With the coming release of President Donald Trump’s budget, we as a city and a nation will be forced to have a conversation about how much we value such enforcement. If the draft budget leaked last week passes, his spending plan would slash the EPA budget by 25 percent; specific programs, like one funding grants to protect and restore Puget Sound, would nearly get zeroed out. The action would eliminate 3,000 jobs nationwide. The aim of such draconian action is to deliver a symbolic blow against an agency that Republicans argue has long been overstepping its bounds. There’s not room here to litigate that charge. But suffice to say that the real effect of this symbolic attack is that environmental laws will not get enforced. George Wyeth, a longtime EPA attorney who retired from the agency this year, tells news site Quartz that the agency had already been cutting back on enforcement due to a flatlined budget; were the budget cut 25 percent, “Some things would just fall off entirely.”

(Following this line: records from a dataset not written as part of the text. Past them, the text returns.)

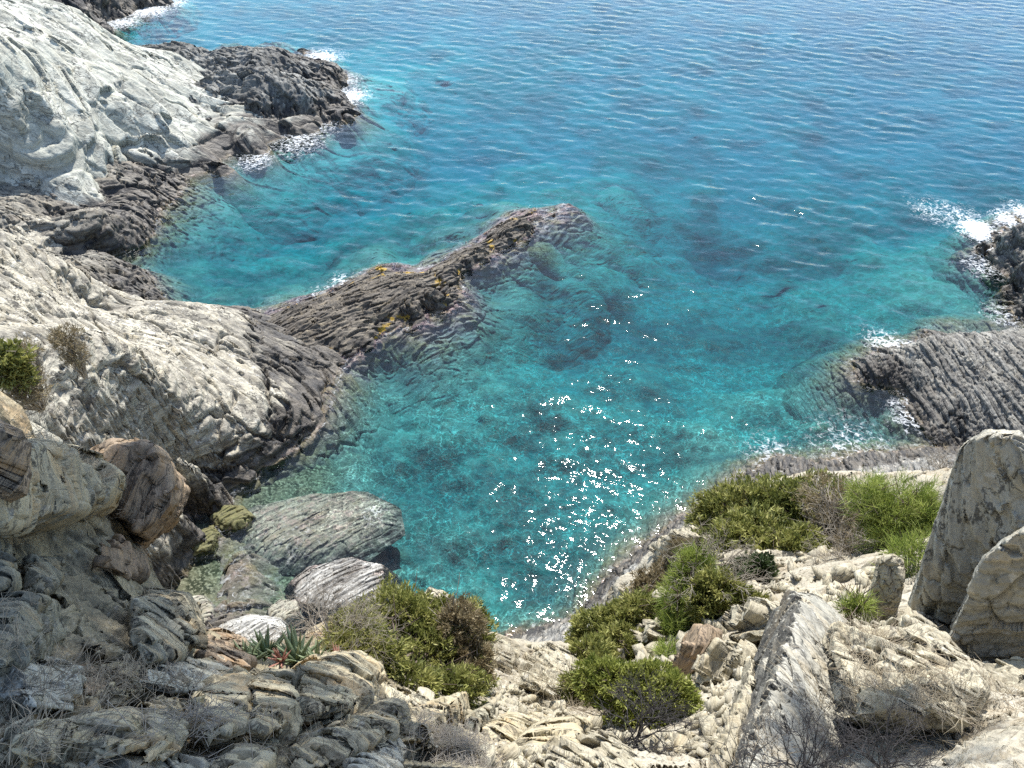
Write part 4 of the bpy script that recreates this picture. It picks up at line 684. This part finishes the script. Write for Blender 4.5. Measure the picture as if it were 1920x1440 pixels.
M_STRAW = plain_mat('dry_straw', (.42, .36, .25), (.28, .23, .15)); M_STRAWG = plain_mat('grey_straw', (.40, .335, .235), (.25, .205, .145))
def grass(label, u, v, size, n, mat, seed, tree=None, flat=.5):
    r_ = np.random.default_rng(seed); t = hit(u, v, SB); c = pt(u, v, t); A, B, RA, RB = [], [], [], []
    for _ in range(n):
        q = r_.normal(0, size*.4, 2); o = Vector((c[0]+q[0], c[1]+q[1], c[2]+.6)); h_ = SB.ray_cast(o, Vector((0, 0, -1)), 2)
        if h_[0] is None: continue
        p = np.array(h_[0]); d = unit(np.array([q[0]*2.5, q[1]*2.5, size*.8])+r_.normal(0, size*.55, 3)); d[2] = abs(d[2])*flat+.08; L = size*r_.uniform(.2, .5); m_ = p+d*L*.5; e = m_+unit(d+np.array([r_.normal(0, .3), r_.normal(0, .3), -.35]))*L*.5
        A += [p, m_]; B += [m_, e]; RA += [.0013, .001]; RB += [.001, .0004]
    V, q = tubes(A, B, RA, RB, 3); o = mesh_np('grass_tuft', V-c, [q], mat, attrs={'tint': r_.random(len(V))}); o.location = tuple(c); tag(o, label, 'grass', kind='stuff')
for a in [('dry grey grass tuft on top of the large cream boulder', 1650, 1205, .34, 420, M_STRAWG, 50), ('thick dry grass mat below the large cream boulder', 1800, 1345, .34, 520, M_STRAW, 51), ('dry grass tuft in the hollow between blade and cream boulder', 1600, 1300, .30, 420, M_STRAW, 52),
          ('grey dry grass tuft right of the cream boulder front', 1700, 1290, .26, 340, M_STRAWG, 53), ('dry grass clump at the bottom left frame edge', 20, 1400, .26, 340, M_STRAWG, 54), ('pale dry grass clump at the left edge beside the upright boulder', 15, 1310, .26, 340, M_STRAWG, 55),
          ('pale dry grass tuft above the slanting tan block', 290, 1280, .2, 260, M_STRAWG, 56), ('dry grass spilling down the white gully', 1010, 1300, .5, 420, M_STRAW, 57), ('dry grass tuft on the lip of the gully beside the big bush', 945, 1255, .4, 300, M_STRAW, 58), ('dry grass between gully and vivid juniper', 1060, 1340, .36, 300, M_STRAW, 59),
          ('dry grass by the right frame edge below the second slab', 1890, 1320, .24, 260, M_STRAWG, 60), ('dry grass under the drab juniper by the tilted block', 1110, 1350, .3, 240, M_STRAWG, 61), ('grey dry grass near the charred twigs', 1420, 1400, .22, 200, M_STRAWG, 62)]: grass(*a)
def twig_pile(label, u, v, size, n, L, r, mat, seed):
    r_ = np.random.default_rng(seed); c = pt(u, v, hit(u, v, SB)); A, B = [], []
    for _ in range(n):
        q = r_.normal(0, size*.4, 2); h_ = SB.ray_cast(Vector((c[0]+q[0], c[1]+q[1], c[2]+.5)), Vector((0, 0, -1)), 2)
        if h_[0] is None: continue
        a = r_.uniform(0, 6.28); d = np.array([math.cos(a), math.sin(a), r_.normal(0, .22)])*L*r_.uniform(.4, 1)*.5; p = np.array(h_[0])+np.array([0, 0, abs(r_.normal(0, .025))+.004]); A.append(p-d); B.append(p+d)
    V, q = tubes(A, B, np.full(len(A), r), np.full(len(A), r*.6), 4); o = mesh_np('twig_pile', V-c, [q], mat, attrs={'tint': r_.random(len(V))}); o.location = tuple(c); tag(o, label, 'twigs', kind='stuff')
for a in [('heap of dry twigs and pine needles beside the pale grey slab', 840, 1390, .26, 420, .13, .0013, M_WOODG, 70), ('scatter of grey twigs between the split blocks and bottom ridge', 400, 1400, .2, 200, .11, .0013, M_WOODG, 71), ('brown needle heap under the tan ledge', 130, 990, .34, 320, .13, .0013, M_STRAW, 72),
          ('grey needle heap on the dark layered rock by the brink', 215, 1000, .18, 130, .11, .0013, M_STRAWG, 73), ('needle heap at the foot of the tilted slab', 250, 1320, .16, 160, .11, .0012, M_STRAWG, 74), ('twigs caught above the bottom edge in the centre', 880, 1432, .2, 200, .13, .0014, M_WOODG, 75)]: twig_pile(*a)
# loose needles everywhere on the shaded bench and stones on the slopes: nobody could count them
def scatter(n, box, tree, seed, noise_s=1.5, thr=0.):
    r_ = np.random.default_rng(seed); P, Nn = [], []
    while len(P) < n:
        u = r_.uniform(box[0], box[2]); v = r_.uniform(box[1], box[3]); d = Vector(ray(u, v)).normalized(); h_ = tree.ray_cast(Vector(CAM), d, 20)
        if h_[0] is None or h_[1].z*np.sign(h_[1].dot(-d)) < .35: n -= .2; continue
        p = np.array(h_[0])
        if vn((p[None]*noise_s).astype(np.float32))[0] < thr: n -= .05; continue
        P.append(p); Nn.append(np.array(h_[1])*np.sign(h_[1].dot(-d)))
    return np.array(P), np.array(Nn)
P, Nn = scatter(600, (0, 930, 1000, 1440), SB, 80, 2.6, .12)
a = pr.normal(0, 1, P.shape); a = unit(a-Nn*(a*Nn).sum(1, keepdims=True)+Nn*pr.normal(0, .12, (len(P), 1))); L = pr.uniform(.03, .065, (len(P), 1)); V, q = tubes(P+Nn*.004-a*L, P+Nn*.006+a*L, np.full(len(P), .0011), np.full(len(P), .0006), 3)
tag(mesh_np('pine_needle_litter', V, [q], M_STRAWG, attrs={'tint': pr.random(len(V))}), 'fallen grey pine needles strewn over the shaded rocks', 'needles', kind='stuff')
ico = bmesh.new(); bmesh.ops.create_icosphere(ico, subdivisions=1, radius=1); IV = np.array([v.co[:] for v in ico.verts]); IF = np.array([[v.index for v in f.verts] for f in ico.faces]); ico.free()
def gravel(name, label, P, smin, smax, mat, seed):
    r_ = np.random.default_rng(seed); n = len(P); s = smin*(smax/smin)**(r_.random((n, 1, 1))**1.8); Rm = r_.normal(0, 1, (n, 3, 3)); Rm, _ = np.linalg.qr(Rm)
    V = np.sign(IV[None])*np.abs(IV[None])**.6*(1+r_.normal(0, .2, (n, len(IV), 1)))*np.array([1.4, .9, .4]); V = V@Rm*s+P[:, None]; F_ = IF[None]+np.arange(n)[:, None, None]*len(IV)
    return tag(mesh_np(name, V.reshape(-1, 3), [F_.reshape(-1, 3)], mat), label, 'gravel', kind='stuff')
P, Nn = scatter(1300, (0, 940, 480, 1440), HB, 81, 1.6, -.05); gravel('gravel', 'small tan stones and chips on the shaded soil', P, .005, .028, M_SAND, 82)
P, Nn = scatter(1700, (920, 1210, 1500, 1440), HB, 83, .9, -.1); gravel('scree', 'white scree of broken chips in the gully and on the sunny slope', P, .008, .07, M_CREAM, 84)
P, Nn = scatter(1300, (1150, 960, 1900, 1260), HB, 85, .8, -.2); gravel('scree', 'broken cream stones between the right slope bushes and slabs', P, .015, .15, M_CREAM, 86)
# succulents with thick pointed leaves
M_SUCC = leaf_mat('succulent_leaf', (.12, .16, .095), (.20, .25, .135), (.30, .34, .20), .1); M_SUCR = leaf_mat('reddish_succulent_leaf', (.20, .13, .09), (.36, .17, .13), (.42, .25, .17), .1)
def succulent(label, u, v, t, size, n, mat, seed):
    r_ = np.random.default_rng(seed); c = pt(u, v, t); V, F4, tn = [], [], []
    for i in range(n):
        a = i*2.4+r_.normal(0, .3); el = r_.uniform(.35, 1.25); d = np.array([math.cos(a)*math.cos(el), math.sin(a)*math.cos(el), math.sin(el)]); s = unit(np.cross(d, [0, 0, 1.])); n_ = np.cross(s, d); L = size*r_.uniform(.7, 1.1); w_ = size*.085; prof = [(0, .7), (.3, 1.), (.65, .75), (1, .06)]; b_ = len(V)*1
        for f, k in prof:
            p = c+d*L*f+np.array([0, 0, .12*L*f*f]); V += [p-s*w_*k, p+n_*w_*.35*k, p+s*w_*k, p-n_*w_*.8*k]; tn += [f*.8+.1]*4
        for j in range(3):
            for k in range(4): F4.append([b_+j*4+k, b_+j*4+(k+1) % 4, b_+j*4+4+(k+1) % 4, b_+j*4+4+k])
    o = mesh_np('succulent', np.array(V)-c, [np.array(F4)], mat, attrs={'tint': np.array(tn)}); o.location = tuple(c); tag(o, label, 'succulent')
for a in [('dark green spiky succulent farthest left above the split blocks', 462, 1244, 4.55, .15, 22, M_SUCC, 90), ('green succulent rosette second from the left above the split blocks', 500, 1230, 4.6, .16, 24, M_SUCC, 91), ('largest pale green succulent rosette in front of the silvery shrub', 556, 1240, 4.6, .19, 28, M_SUCC, 92), ('green succulent right of the largest rosette', 595, 1246, 4.55, .15, 22, M_SUCC, 93), ('reddish pink succulent at the right end of the row', 632, 1252, 4.5, .12, 24, M_SUCR, 94), ('small reddish succulent peeping between green rosettes', 528, 1240, 4.5, .09, 16, M_SUCR, 95)]: succulent(*a)
# the tall pine that leans over the photographer and shades the near rocks
root = empty('pine_tree', (-4.4, -1.8, 22.3), 'old leaning pine over the viewpoint that dapples the near rocks with shade', 'pine')
S3 = np.array(SUN); C = []
def add_shade(poly_boxes, n, L0, L1, seed):
    r_ = np.random.default_rng(seed)
    for (u0, v0, u1, v1), k in poly_boxes:
        for _ in range(int(k*n)):
            u = r_.uniform(u0, u1); v = r_.uniform(v0, v1); t = hit(u, v, SB, 4.5)
            if t > 6.2: t = 4.9
            C.append(pt(u, v, t)+S3*r_.uniform(L0, L1))
add_shade([((-260, 800, 330, 1010), .9), ((-260, 1000, 340, 1220), 1.0), ((-260, 1200, 420, 1460), .8), ((380, 1210, 730, 1460), .6), ((700, 1340, 900, 1460), .16), ((1440, 1300, 1560, 1460), .06), ((1620, 1230, 1860, 1460), .07)], 150, 6.5, 8.5, 97)
C = np.array(C)
V, q, t3, tn = sprigs(C, np.tile([[0, 0, 1.]], (len(C), 1)), 34, .20, .016, 98, .9)
o_ = np.array(root.location); mesh_np('foliage', V-o_, [q, t3], M_PINE, root, attrs={'tint': tn})
path = [np.array([-4.4, -1.8, 22.2]), np.array([-4.2, -.6, 25]), np.array([-3.4, 1.6, 27.4]), np.array([-2.2, 4.2, 28.6]), np.array([-.8, 6.2, 29])]
A = path[:-1]; B = path[1:]; RA = [.2, .17, .14, .1]; RB = [.17, .14, .1, .06]
V, q = tubes(A, B, RA, RB, 10); mesh_np('trunk', V-o_, [q], M_WOODB, root)
A, B, RA, RB = [], [], [], []
for c in C[::3]:
    k = path[1+int(pr.integers(1, 4))]; m_ = (k+c)/2+pr.normal(0, .2, 3); A += [k, m_]; B += [m_, c]; RA += [.03, .018]; RB += [.018, .005]
V, q = tubes(A, B, RA, RB, 4); mesh_np('branch', V-o_, [q], M_WOODB, root)
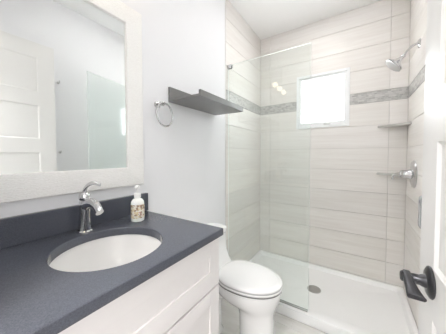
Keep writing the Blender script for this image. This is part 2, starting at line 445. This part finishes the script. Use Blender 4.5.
tag(pan, 'white acrylic shower pan with low threshold on the floor under the window', 'shower pan')
dn = empty('shower_drain', (0.662, 1.921, 0.0285), 'round dark metal drain in the middle of the white shower pan', 'drain')
b = nb(); lathe(b, [(0.056, 0.0), (0.056, 0.003), (0.050, 0.005), (0.042, 0.0035)], (0.662, 1.921, 0.0285), n=36); obj('rim', b, M['nickel'], dn, smooth=40)
b = nb()
lathe(b, [(0.042, 0.0030), (0.042, 0.0042)], (0.662, 1.921, 0.0285), n=32)
for k in range(8):
    a = 2*PI*k/8; lathe(b, [(0.005, 0.004), (0.005, 0.0052)], (0.662+0.024*math.cos(a), 1.921+0.024*math.sin(a), 0.0285), n=10)
obj('strainer', b, M['nickel'], dn)

# fixed glass panel
GY, GX, GZ0, GZ1, GT = 1.5575, 0.681, 0.076, 1.990, 0.011
def glass_slab(name, p0, p1, z0, z1, t, parent):
    """upright pane from p0 to p1 (xy), polished edges in a second material"""
    b = nb(); p0 = Vector((p0[0], p0[1])); p1 = Vector((p1[0], p1[1])); d = (p1-p0).normalized(); n = Vector((-d.y, d.x))*t/2
    q = [p0+n, p1+n, p1-n, p0-n]
    lo = [b.verts.new((p.x, p.y, z0)) for p in q]; hi = [b.verts.new((p.x, p.y, z1)) for p in q]
    for i in range(4):
        j = (i+1) % 4; f = b.faces.new((lo[i], lo[j], hi[j], hi[i])); f.material_index = 0 if i in (0, 2) else 1
    b.faces.new(lo[::-1]).material_index = 1; b.faces.new(hi).material_index = 1
    return obj(name, b, [M['glass'], M['glassedge']], parent)
gp = empty('shower_screen', (0.34, GY, 0.072), 'fixed frameless clear glass shower screen standing on the threshold behind the toilet', 'shower screen')
glass_slab('glass_pane', (0.003, GY), (GX, GY), GZ0, GZ1, GT, gp)
b = nb(); box(b, 0.004, GX-0.004, GY-0.010, GY-GT/2-0.0003, 0.0722, 0.081); box(b, 0.004, GX-0.004, GY+GT/2+0.0003, GY+0.010, 0.0722, 0.081); box(b, 0.004, GX-0.004, GY-0.010, GY+0.010, 0.0722, 0.0755)
obj('bottom_channel', b, M['nickel'], gp, bevel=0.001)
b = nb(); box(b, 0.0005, 0.040, GY-0.014, GY-GT/2-0.0003, 1.960, 1.992); box(b, 0.0005, 0.040, GY+GT/2+0.0003, GY+0.014, 1.960, 1.992)
box(b, 0.0005, 0.004, GY-0.014, GY+0.014, 1.960, 1.992)
obj('wall_clamp', b, M['chrome'], gp, bevel=0.004)

# swung-open glass shower door, hinged on the right wall
H0, H1 = Vector((WX-0.010, GY)), Vector((1.186, 0.938))
gd = empty('glass_shower_door', (H0.x, H0.y, 0.085), 'frameless glass shower door swung open towards the white right wall', 'shower door')
glass_slab('glass_pane', H0, H1, 0.088, GZ1, GT, gd)
dd = (H1-H0).normalized(); nn = Vector((-dd.y, dd.x))
if nn.x > 0: nn = -nn
for z in (0.35, 1.72):
    b = nb()
    for s in (1, -1):
        c0, c1 = H0+dd*0.004, H0+dd*0.055
        q = [c0+nn*s*0.005, c1+nn*s*0.005, c1+nn*s*0.011, c0+nn*s*0.011]
        loft(b, [[Vector((p.x, p.y, z)) for p in q], [Vector((p.x, p.y, z+0.085)) for p in q]])
    box(b, WX-0.005, WX-0.0005, GY-0.022, GY+0.022, z, z+0.085)
    obj('hinge', b, M['chrome'], gd, bevel=0.001)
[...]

In other words, an administration that draws a hard line against “selective enforcement” of immigration and drug law is creating a situation in which entire sections of environmental law go ignored. While the failure of the West Point sewage treatment plant has little to do with regulatory oversight and a lot to do with equipment failure, it provides a useful example of what happens when environmental protections don’t work. The EPA lawsuit demanding that Seattle and King County stop dumping sewage into the water shows what happens when they do. It’s up to us, now, to decide which we like more.